The Federal Bureau of Investigation (FBI) has released a FLASH to alert NGOs, think tanks, academia and other foreign policy experts with a nexus to North Korea of evolving tactics employed by the North Korean state-sponsored cyber threat group Kimsuky and to provide mitigation recommendations.

As of 2025, Kimsuky actors have targeted think tanks, academic institutions and both U.S. and foreign government entities with embedded malicious Quick Response (QR) codes in spearphishing campaigns.
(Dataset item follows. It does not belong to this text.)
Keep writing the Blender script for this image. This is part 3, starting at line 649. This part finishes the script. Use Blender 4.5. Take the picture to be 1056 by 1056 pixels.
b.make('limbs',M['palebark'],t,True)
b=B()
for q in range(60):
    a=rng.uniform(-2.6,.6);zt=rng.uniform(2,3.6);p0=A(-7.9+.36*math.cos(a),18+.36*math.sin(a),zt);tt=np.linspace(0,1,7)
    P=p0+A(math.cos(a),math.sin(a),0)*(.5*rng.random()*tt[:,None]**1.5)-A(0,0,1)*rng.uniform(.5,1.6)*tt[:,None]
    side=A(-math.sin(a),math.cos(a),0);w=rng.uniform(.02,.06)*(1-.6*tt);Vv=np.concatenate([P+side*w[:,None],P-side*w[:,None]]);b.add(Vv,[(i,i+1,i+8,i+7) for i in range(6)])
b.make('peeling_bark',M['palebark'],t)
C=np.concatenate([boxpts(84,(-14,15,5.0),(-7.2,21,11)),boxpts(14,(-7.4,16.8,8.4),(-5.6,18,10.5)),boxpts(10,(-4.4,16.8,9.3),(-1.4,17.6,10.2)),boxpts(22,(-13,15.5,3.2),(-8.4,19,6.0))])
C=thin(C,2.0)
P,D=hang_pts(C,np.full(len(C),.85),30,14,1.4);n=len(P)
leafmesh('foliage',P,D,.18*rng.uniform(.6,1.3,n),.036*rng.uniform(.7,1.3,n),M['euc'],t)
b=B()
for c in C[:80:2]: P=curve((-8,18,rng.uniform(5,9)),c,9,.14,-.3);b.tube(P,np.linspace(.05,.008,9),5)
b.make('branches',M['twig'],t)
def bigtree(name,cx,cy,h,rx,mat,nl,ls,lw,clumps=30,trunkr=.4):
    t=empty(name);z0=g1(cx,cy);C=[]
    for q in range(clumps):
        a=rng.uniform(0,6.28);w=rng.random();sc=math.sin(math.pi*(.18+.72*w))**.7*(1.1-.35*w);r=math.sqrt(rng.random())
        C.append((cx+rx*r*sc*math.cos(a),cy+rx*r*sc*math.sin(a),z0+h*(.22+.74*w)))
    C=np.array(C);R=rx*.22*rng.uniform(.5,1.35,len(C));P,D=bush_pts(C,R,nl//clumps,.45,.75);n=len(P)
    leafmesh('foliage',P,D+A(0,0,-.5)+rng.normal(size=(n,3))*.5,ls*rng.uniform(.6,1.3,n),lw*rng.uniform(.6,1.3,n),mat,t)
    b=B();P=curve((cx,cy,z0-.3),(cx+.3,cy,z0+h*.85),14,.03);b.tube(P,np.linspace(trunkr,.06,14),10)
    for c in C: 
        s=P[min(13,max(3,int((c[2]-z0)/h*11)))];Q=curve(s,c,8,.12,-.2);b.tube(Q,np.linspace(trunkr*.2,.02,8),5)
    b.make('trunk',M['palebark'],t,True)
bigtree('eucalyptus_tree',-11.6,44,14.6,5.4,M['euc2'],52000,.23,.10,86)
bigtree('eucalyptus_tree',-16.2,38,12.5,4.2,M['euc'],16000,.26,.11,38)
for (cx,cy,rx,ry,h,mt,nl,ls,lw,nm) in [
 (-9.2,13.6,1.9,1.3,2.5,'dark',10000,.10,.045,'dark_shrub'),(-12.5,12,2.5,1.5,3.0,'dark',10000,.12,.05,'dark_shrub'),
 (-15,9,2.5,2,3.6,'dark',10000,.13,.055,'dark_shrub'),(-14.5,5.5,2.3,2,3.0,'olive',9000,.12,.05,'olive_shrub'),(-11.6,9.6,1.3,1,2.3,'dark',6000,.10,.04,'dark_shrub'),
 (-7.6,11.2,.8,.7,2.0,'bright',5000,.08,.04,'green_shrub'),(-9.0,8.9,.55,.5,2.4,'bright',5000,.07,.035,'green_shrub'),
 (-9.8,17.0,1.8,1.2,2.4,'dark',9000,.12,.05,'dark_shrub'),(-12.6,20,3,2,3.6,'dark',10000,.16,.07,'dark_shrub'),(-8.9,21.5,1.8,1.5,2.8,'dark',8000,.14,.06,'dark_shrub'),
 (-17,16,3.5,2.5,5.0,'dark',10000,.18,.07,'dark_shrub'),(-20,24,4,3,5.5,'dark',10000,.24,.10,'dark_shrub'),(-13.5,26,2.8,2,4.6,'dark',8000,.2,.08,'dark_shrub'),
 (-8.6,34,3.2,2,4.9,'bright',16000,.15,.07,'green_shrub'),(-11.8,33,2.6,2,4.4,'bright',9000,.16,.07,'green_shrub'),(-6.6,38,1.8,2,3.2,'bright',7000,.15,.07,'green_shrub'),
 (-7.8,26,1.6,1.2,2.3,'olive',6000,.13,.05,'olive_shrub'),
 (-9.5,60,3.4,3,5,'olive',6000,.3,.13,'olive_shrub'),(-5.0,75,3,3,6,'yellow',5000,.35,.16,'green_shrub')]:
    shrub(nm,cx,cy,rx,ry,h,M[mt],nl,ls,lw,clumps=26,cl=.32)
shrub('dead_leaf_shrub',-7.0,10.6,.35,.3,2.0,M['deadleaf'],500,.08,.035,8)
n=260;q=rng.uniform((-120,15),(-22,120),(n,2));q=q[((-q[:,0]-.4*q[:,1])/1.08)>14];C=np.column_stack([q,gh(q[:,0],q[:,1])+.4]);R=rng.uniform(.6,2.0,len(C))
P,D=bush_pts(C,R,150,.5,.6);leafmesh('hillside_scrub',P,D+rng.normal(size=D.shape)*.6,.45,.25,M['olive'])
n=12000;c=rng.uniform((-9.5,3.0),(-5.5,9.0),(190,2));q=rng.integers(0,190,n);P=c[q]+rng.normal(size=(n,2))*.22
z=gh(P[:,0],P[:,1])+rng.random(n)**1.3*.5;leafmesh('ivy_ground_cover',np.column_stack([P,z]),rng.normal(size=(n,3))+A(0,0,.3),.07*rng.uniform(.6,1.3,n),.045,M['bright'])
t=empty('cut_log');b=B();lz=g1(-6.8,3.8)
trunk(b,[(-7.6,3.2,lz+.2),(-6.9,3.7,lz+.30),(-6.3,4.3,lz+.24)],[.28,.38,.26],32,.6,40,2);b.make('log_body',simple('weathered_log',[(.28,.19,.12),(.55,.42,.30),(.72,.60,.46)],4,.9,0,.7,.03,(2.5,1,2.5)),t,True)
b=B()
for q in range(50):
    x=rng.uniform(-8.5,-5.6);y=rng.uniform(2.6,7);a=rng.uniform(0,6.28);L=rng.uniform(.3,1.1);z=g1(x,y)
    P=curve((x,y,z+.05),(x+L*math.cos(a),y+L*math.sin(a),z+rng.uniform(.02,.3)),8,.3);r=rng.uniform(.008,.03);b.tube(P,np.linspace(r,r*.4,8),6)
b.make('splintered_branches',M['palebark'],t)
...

This type of spearphishing attack is referred to as Quishing. Quishing (QR Code Phishing) is a phishing technique in which adversaries embed malicious URLs inside QR codes to force victims to pivot from their corporate endpoint to a mobile device, bypassing traditional email security controls. Quishing campaigns commonly deliver QR images as email attachments or embedded graphics, evading URL inspection, rewriting and sandboxing. After scanning, victims are routed through attacker-controlled redirectors that collect device and identity attributes such as user-agent, OS, IP address, locale, and screen size in order to selectively present mobile-optimized credential harvesting pages impersonating Microsoft 365, Okta or VPN portals. Quishing operations frequently end with session token theft and replay, enabling attackers to bypass multi-factor authentication and hijack cloud identities without triggering typical “MFA failed” alerts. Adversaries then establish persistence in the organization and propagate secondary spearphishing from the compromised mailbox. Because the compromise path originates on unmanaged mobile devices outside normal Endpoint Detection and Response (EDR) and network inspection boundaries, Quishing is now considered a high-confidence, MFA-resilient identity intrusion vector in enterprise environments.